Os paramilitares sionistas iniciaram operações militares, denominada “Nakba” (catástrofe) em 1948, levando a massacres e à destruição de mais de 500 cidades palestinas. Aproximadamente 750 mil palestinos foram deslocados.

Israel ocupou o restante dos territórios palestinos na Cisjordânia, Faixa de Gaza, Jerusalém Leste, Colinas de Golã e Península do Sinai após a Guerra dos Seis Dias em 1967.

A primeira “Intifada” (revolta) entre 1987 e 1993 começou com protestos e boicotes contra a ocupação israelense, levando à formação do Hamas. A resposta de Israel incluiu repressão, prisões e destruição.

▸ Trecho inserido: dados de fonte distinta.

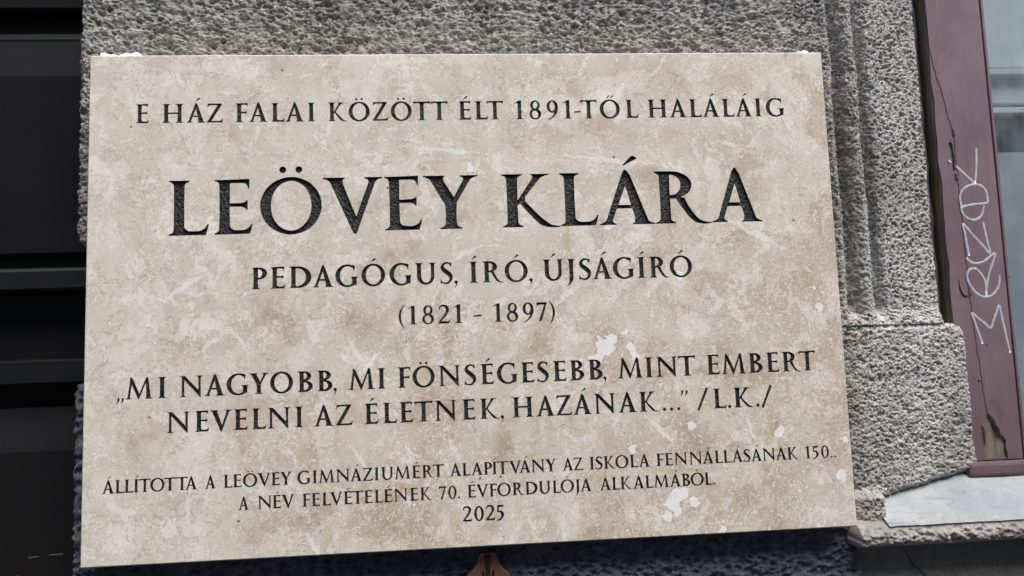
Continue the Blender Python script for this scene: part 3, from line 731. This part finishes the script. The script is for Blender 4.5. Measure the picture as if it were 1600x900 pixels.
def pil_y(X,Z):
    wx=.0018*fbm(X/.09,Z/.055,2,77); Xw=X+wx
    pz=sm(-.018,-.036,Z+.003*fbm(X/.02,Z/.02,3,79))          # into the plinth block
    gr=flutes(Xw); pxm=sm(.296,.325,X)
    Y=.027+splay(X)+gr*(1-pz)-.0055*pz*pxm
    Y=Y-np.where((X<.3335)&(X>.29),.010*sm(-.172,-.180,Z),0)
    flat=sm(.362,.372,Xw)*(1-pz); pb=pz*pxm; flute=sm(.305,.315,Xw)*(1-flat)*(1-pb)
    # arc length along the moulding, so that grit is not smeared on the slopes
    sl=np.gradient(gr,axis=1)/np.gradient(X,axis=1)*(1-pz); q=np.sqrt(1+sl*sl)
    S=X[:,:1]+np.concatenate([np.zeros((X.shape[0],1)),np.cumsum((q[:,1:]+q[:,:-1])/2*np.diff(X,axis=1),1)],1)
    lump=fbm(S/.013,Z/.011,4,21,.55); med=fbm(S/.0055,Z/.0045,4,31,.65); fine=vnoise(S/.0017,Z/.0017,41)
    rnd=rng.normal(0,1,X.shape)
    lw=1-.75*flat-.55*pb-.45*flute
    N=lw*(.0030*lump+.0016*med)+.0004*fine+.00018*rnd+pb*.0016*fbm(S/.028,Z/.024,3,97)
    U=S+.0012*med+.20*Z; Wz=Z+.0014*lump
    p1=worley(U/.0056,Wz/.0036,51,.14,.46,.9); p2=worley(U/.0031,Wz/.0022,57,.14,.48,.8); p3=worley(U/.0105,Wz/.0085,63,.12,.42,.55)
    ragged=.55*med+.42*fine; patchy=.62+.55*sm(-.25,.35,fbm(S/.035,Z/.03,3,95))
    dens=(.66+.20*flat-.10*flute+.06*pb)*patchy
    N=N+dens*(.0030*sm(1.0,.55,p1+ragged)+.0017*sm(1.0,.5,p2+ragged)+.0036*lw*sm(1.0,.6,p3+ragged))
    g1=worley(S/.0024,Z/.0024,71,.2,.5,.6); N=N-(.0006+.0004*pb)*sm(1.0,.35,g1)
    Y=edge_round(Y+N/q,pil_d(X,Z),.0065,.115)
    pil_y.dx=-N*sl/q
    return Y
xs=axis([(-.335,-.292,.0006),(-.292,.292,.0010),(.292,.372,.00042),(.372,.4500,.00060)])
zs=axis([(-.215,-.206,.002),(-.206,.186,.00075),(.186,.300,.00065),(.30,.62,.006)])
pil=grid('pilaster',xs,zs,pil_y,stone,pil_d); tag(pil,'rough pitted grey render with vertical fluting')
# ---------- dark painted base block, standing slightly proud at the bottom
def base_d(X,Z):
    wob=.0016*fbm(X/.016+9,Z/.016,4,13,.6)
    return np.minimum(np.minimum(np.where(Z<-.0575,.0110-np.hypot(np.minimum(X+.3075,0),np.maximum(Z+.0690,0)),-1),np.where(X<-.296,X+.3185,1)),.3138-X)+wob*np.where(X>.3,.25,1)
def base_y(X,Z):
    l=fbm(X/.015,Z/.011,5,101,.6); c=worley((X+.004*l)/.0075,(Z+.003*l)/.0055,123,.3,.8,.9); e=worley(X/.0034,Z/.0027,125,.2,.6,.8)
    Y=.0214+.0026*l+.0030*sm(1.,.35,c)-.0014*sm(1.,.3,e)+.0006*vnoise(X/.0019,Z/.0019,121)
    return edge_round(Y,base_d(X,Z),.0045,.112)
bxs=axis([(-.328,-.29,.0007),(-.29,.305,.0011),(.305,.320,.0007)]); bzs=axis([(-.60,-.27,.006),(-.27,-.19,.0008),(-.19,-.0565,.0016)])
bb=grid('base_block',bxs,bzs,base_y,dark_stone,base_d); tag(bb,'dark slate-grey painted lower block behind the plaque')
# ---------- plain walls around (out of the picture)
tag(link('upper_wall',box_mesh('upper_wall',[(-4,.03,ZO+.62,4,.45,6.5)]),stone,house),'plain grey upper wall')
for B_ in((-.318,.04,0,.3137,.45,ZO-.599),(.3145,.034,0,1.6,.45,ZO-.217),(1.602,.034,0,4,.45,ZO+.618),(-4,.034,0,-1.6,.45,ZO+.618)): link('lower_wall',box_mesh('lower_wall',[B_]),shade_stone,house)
# rough wall under the sill, visible at the lower right corner
def und_y(X,Z): return .030+.0010*fbm(X/.02,Z/.02,4,131)+.0006*fbm(X/.005,Z/.005,3,133)+.004*np.exp(-((X-(.352+(-.222-Z)*.75)+.003*vnoise(X/.01,Z/.006,3))/.0006)**2)*(Z<-.222)
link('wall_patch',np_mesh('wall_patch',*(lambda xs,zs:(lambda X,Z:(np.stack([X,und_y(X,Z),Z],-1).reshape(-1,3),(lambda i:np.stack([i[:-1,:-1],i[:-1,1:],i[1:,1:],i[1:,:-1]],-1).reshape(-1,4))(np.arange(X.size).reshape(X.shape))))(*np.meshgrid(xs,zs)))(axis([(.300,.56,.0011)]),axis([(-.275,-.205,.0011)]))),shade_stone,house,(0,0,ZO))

# ---------- black wooden gate: horizontal panels and mouldings
gate=empty('gate',(0,0,ZO)); gate.parent=house; tag(gate,'black painted wooden gate with horizontal mouldings')
gx0,gx1=-1.6,-.285
def gpart(name,prof): return link(name,extrude_profile(name,prof,gx0,gx1),rail_m if name=='gate_rail' else gate_m,gate)
gpart('gate_panel',[(.104,.62),(.104,.2895),(.107,.2875)])
gpart('gate_rail',[(.126,.2874),(.126,.2690),(.114,.2680),(.113,.2625),(.1135,.2606)])
gpart('gate_panel',[(.1135,.2605),(.1005,.2225),(.1000,.2215),(.1000,.0560),(.1025,.0535)])
gpart('gate_rail',[(.125,.0534),(.125,.0432),(.094,.0413),(.0905,.0400),(.0890,.0375),(.0890,.0225),(.0915,.0208)])
gpart('gate_panel',[(.120,.0207),(.118,.0190),(.118,-.0398)])
gpart('gate_rail',[(.118,-.0399),(.0990,-.0412),(.0975,-.0425),(.0975,-.0610),(.100,-.0622)])
gpart('gate_panel',[(.126,-.0623),(.126,-.0830),(.113,-.0835),(.1010,-.1200),(.1005,-.1215),(.1005,-1.45)])
scuff=plain('scuff_mark',(.13,.125,.12),.7,.3)
for P in([(-.395,-.2128),(-.388,-.2118),(-.386,-.2122)],[(-.378,-.2110),(-.366,-.2108)],[(-.407,-.232),(-.403,-.226)]):
    link('paint_scuff',tube_mesh('paint_scuff',[P],.00032,.2),scuff,gate,(0,.1003,0))

# ---------- window with peeling mauve frame
win=empty('window',(0,0,ZO)); win.parent=house; tag(win,'old window with peeling mauve painted wooden frame')
def wig(pts,a=.0012,n=6,seed=1):
    r=np.random.default_rng(seed); out=[]; P=np.array(pts,float)
    for i in range(len(P)):
        p,q=P[i],P[(i+1)%len(P)]
        for t in np.arange(n)/n:
            j=r.normal(0,a,2) if t>0 else 0
            out.append(p+(q-p)*t+j)
    return np.array(out)
# wooden core
link('frame_core',box_mesh('frame_core',[(.4325,.0515,-.160,.4860,.11,.62)],.0008),oldwood,win)
# dark weathered strip in the joint between render and frame
link('jamb_strip',extrude_profile('jamb_strip',[(.066,.62),(.066,-.034)],.408,.4320),greywood,win)
sl_=[(.4272+.0005*math.sin(k*1.7)+.0006*math.sin(k*4.1),.62-.655*k/40) for k in range(41)]
me=fill2d('frame_caulk',[[(.410,.62)]+sl_+[(.410,-.035)]],.004); link('frame_caulk',me,greywood,win,(0,.062,0))
# paint coat with peeled holes, an own thin layer over the core
holes=[[(.4432,.1310),(.4462,.1320),(.4472,.1250),(.4478,.1130),(.4470,.1040),(.4450,.1060),(.4452,.1160),(.4440,.1240)],
       [(.4510,-.1575),(.4515,-.142),(.4535,-.128),(.4560,-.118),(.4590,-.122),(.4650,-.132),(.4712,-.143),(.4716,-.1575)],
       [(.4402,.0030),(.4412,.0038),(.4425,-.0060),(.4450,-.0105),(.4485,-.0118),(.4478,-.0132),(.4432,-.0128),(.4408,-.0070)],
       [(.4496,.0330),(.4503,.0322),(.4503,.0230),(.4494,.0236)],
       [(.4728,-.1560),(.4736,-.1420),(.4745,-.1400),(.4748,-.1500),(.4765,-.1570)]]
outer=wig([(.4326,-.1590),(.4326,.62),(.4858,.62),(.4858,-.1590)],.0,40)
le=outer[:,0]<.4330; outer[le,0]+=np.array([.0007*math.sin(z*150)+.0005*math.sin(z*410+1) for z in outer[le,1]])+.0008*(rng.random(le.sum())>.75)
loops=[outer]+[wig(h,.00035,4,5+i) for i,h in enumerate(holes)]
# the long crack splits the coat: everything left of it is its own, lower sheet
crack=[(.4444,.62),(.4446,.20),(.4449,.175),(.4458,.150),(.4466,.1325)]
pc=link('paint_coat',fill2d('paint_coat',loops,.0006),mauve,win,(0,.0503,0)); tag(pc,'cracked and peeling mauve paint')
# second raised layer edge: thick newer coat right of the crack line
ck=np.array([(.4329,.62),(.4330,.222),(.4350,.206),(.4392,.188),(.4428,.170),(.4458,.153),(.4490,.138),(.4486,.118),(.4495,.098),(.4490,.080),(.4497,.060),(.4493,.040),(.4500,.020),(.4492,.002),(.4500,-.014),(.4512,-.040),(.4532,-.070),(.4545,-.098),(.4560,-.1165)])
def dens(P,n,a,seed):
    r=np.random.default_rng(seed); out=[]
    for p,q in zip(P[:-1],P[1:]):
        for t in np.arange(n)/n: out.append(p+(q-p)*t+r.normal(0,a,2)*(1,.2))
    out.append(P[-1]); return np.array(out)
cl=dens(ck,7,.00030,3)
new=np.vstack([cl,[(.4592,-.1205),(.4622,-.1265),(.4655,-.1305),(.4682,-.1375),(.4712,-.1420),(.4706,-.1490),(.4717,-.1540),(.4716,-.1588),(.4856,-.1588),(.4856,.62)]])
link('paint_coat',fill2d('paint_coat',[new],.0003),mauve,win,(0,.0494,0))
# curled flakes
def flake(P,lift,seed):
    P=np.array(P); n=len(P); c=P.mean(0); V=[];Fc=[]
    for p in P: V.append((p[0],.0491,p[1]))
    for p in P:
        q=c+(p-c)*.55; V.append((q[0],.0491-lift*.5,q[1]))
    V.append((c[0],.0491-lift*.7,c[1]))
    for i in range(n): j=(i+1)%n; Fc+= [(i,j,n+j,n+i),(n+i,n+j,2*n)]
    return mesh('paint_flake',V,Fc)
for i,(P,l) in enumerate([([(.4480,.1455),(.4493,.1440),(.4497,.1360),(.4478,.1375)],.002),([(.4466,.1035),(.4482,.1030),(.4487,.0960),(.4468,.0955)],.0022),([(.4502,-.002),(.4525,-.004),(.4522,-.0125),(.4490,-.0115)],.0016),([(.4600,-.1205),(.4640,-.1265),(.4680,-.1340),(.4668,-.1400),(.4640,-.1335),(.4610,-.1270)],.0034),([(.4500,-.128),(.4524,-.124),(.4530,-.138),(.4512,-.147)],.0022)]):
    link('paint_flake',flake(P,l,i),mauve,win)
link('frame_bead',box_mesh('frame_bead',[(.4872,.0488,-.1595,.4900,.11,.62)],.0011),mauve,win)
link('frame_rebate',box_mesh('frame_rebate',[(.4904,.0610,-.1595,.4960,.11,.62)],.0009),mauve,win)
link('bottom_rail',box_mesh('bottom_rail',[(.4312,.0440,-.1725,1.6,.12,-.1600)],.003),mauve,win)
link('sash_rail',box_mesh('sash_rail',[(.4948,.0560,-.1598,1.6,.11,-.1300)],.003),mauve,win)
for x,z in((.4385,-.0480),(.4620,-.0560),(.4895,.005),(.4520,-.088)):
    bm=bmesh.new(); bmesh.ops.create_uvsphere(bm,u_segments=12,v_segments=8,radius=.0011); me=bpy.data.meshes.new('nail_head'); bm.to_mesh(me); bm.free(); link('nail_head',me,mauve,win,(x,.0493,z))
link('glass_pane',box_mesh('glass_pane',[(.4950,.0760,-.1300,1.6,.0790,.62)]),glass,win)
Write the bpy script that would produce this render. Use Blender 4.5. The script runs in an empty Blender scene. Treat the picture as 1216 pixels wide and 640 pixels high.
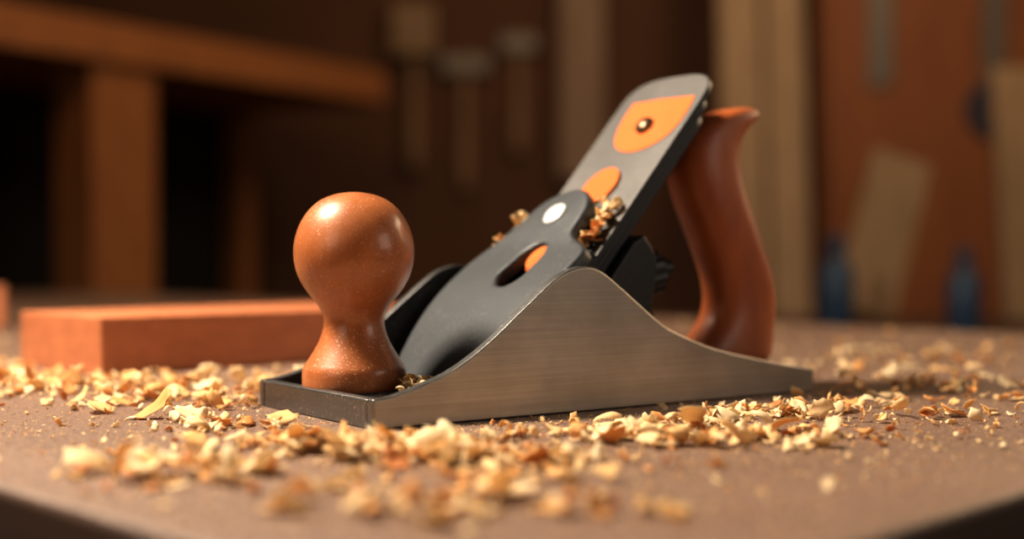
import bpy, bmesh, math, random
from mathutils import Vector, Matrix, Euler
random.seed(11)
BT = 0.9
scene = bpy.context.scene
MM = 0.001

# ---------------------------------------------------------------- builder
class MB:
    def __init__(s):
        s.v=[]; s.f=[]; s.m=[]; s.sm=[]
    def add(s, verts, faces, mat=0, M=None, smooth=True):
        b=len(s.v)
        for p in verts:
            p=Vector(p)
            if M is not None: p = M @ p
            s.v.append(p[:])
        for i,f in enumerate(faces):
            s.f.append([b+k for k in f])
            s.m.append(mat[i] if isinstance(mat,(list,tuple)) else mat)
            s.sm.append(smooth)
    def box(s, lo, hi, mat=0, M=None):
        x0,y0,z0=lo; x1,y1,z1=hi
        v=[(x0,y0,z0),(x1,y0,z0),(x1,y1,z0),(x0,y1,z0),(x0,y0,z1),(x1,y0,z1),(x1,y1,z1),(x0,y1,z1)]
        f=[(0,3,2,1),(4,5,6,7),(0,1,5,4),(1,2,6,5),(2,3,7,6),(3,0,4,7)]
        s.add(v,f,mat,M,False)
    def prism(s, pts, lo, hi, plane='xy', mat=0, M=None, smooth=False, mlo=None, mhi=None):
        n=len(pts)
        def mk(a,b,c):
            return {'xy':(a,b,c),'xz':(a,c,b)}[plane]
        v=[mk(a,b,lo) for a,b in pts]+[mk(a,b,hi) for a,b in pts]
        area=sum(pts[i][0]*pts[(i+1)%n][1]-pts[(i+1)%n][0]*pts[i][1] for i in range(n))
        flip = (area<0) ^ (plane=='xz')
        fl=list(range(n)); fh=list(range(n,2*n))
        if not flip: fl=fl[::-1]
        else: fh=fh[::-1]
        faces=[fl,fh]
        for i in range(n):
            j=(i+1)%n
            q=[i,j,j+n,i+n]
            faces.append(q[::-1] if flip else q)
        mats=[mlo if mlo is not None else mat, mhi if mhi is not None else mat]+[mat]*n
        s.add(v,faces,mats,M,smooth)
    def lathe(s, prof, n=48, mat=0, M=None, smooth=True, knurl=0):
        v=[];f=[]
        k=len(prof)
        for i,(r,z) in enumerate(prof):
            for j in range(n):
                a=2*math.pi*j/n
                rr=r*(1+(knurl if j%2 else 0))
                v.append((rr*math.cos(a),rr*math.sin(a),z))
        for i in range(k-1):
            for j in range(n):
                jj=(j+1)%n
                f.append((i*n+j,i*n+jj,(i+1)*n+jj,(i+1)*n+j))
        f.append(list(range(n))[::-1]); f.append([(k-1)*n+j for j in range(n)])
        s.add(v,f,mat,M,smooth)
    def obj(s, name, mats, bevel=None, parent=None, loc=None, subsurf=0, seg=2, angle=35):
        me=bpy.data.meshes.new(name)
        me.from_pydata(s.v,[],s.f); me.update()
        for m in mats: me.materials.append(m)
        for p,mi,sm in zip(me.polygons,s.m,s.sm):
            p.material_index=mi; p.use_smooth=True
        bm=bmesh.new(); bm.from_mesh(me)
        bmesh.ops.recalc_face_normals(bm,faces=bm.faces); bm.to_mesh(me); bm.free()
        me.set_sharp_from_angle(angle=math.radians(angle))
        ob=bpy.data.objects.new(name,me); scene.collection.objects.link(ob)
        if parent: ob.parent=parent
        if loc: ob.location=loc
        if subsurf:
            m=ob.modifiers.new('sub','SUBSURF'); m.levels=subsurf; m.render_levels=subsurf
        if bevel:
            m=ob.modifiers.new('bev','BEVEL'); m.width=bevel; m.segments=seg; m.limit_method='ANGLE'
            m.angle_limit=math.radians(40); m.harden_normals=True
        return ob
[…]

A primeira Intifada acabou com os Acordos de Oslo de 1993, ocasionando a formação da Autoridade Palestina com autogoverno limitado. A solução de dois Estados permaneceu indefinida.

Em 2000, a visita de Ariel Sharon à Mesquita de Al-Aqsa provocou violência generalizada, ficando conhecido como a Segunda Intifada. A resposta de Israel incluiu reocupação, construção de uma muralha de separação e posteriores expansões de assentamentos.

Israel impôs um bloqueio em Gaza em 2007, e lançou ataques militares em 2008, 2012, 2014 e 2021, resultando em significativas perdas de vidas e danos à infraestrutura em Gaza.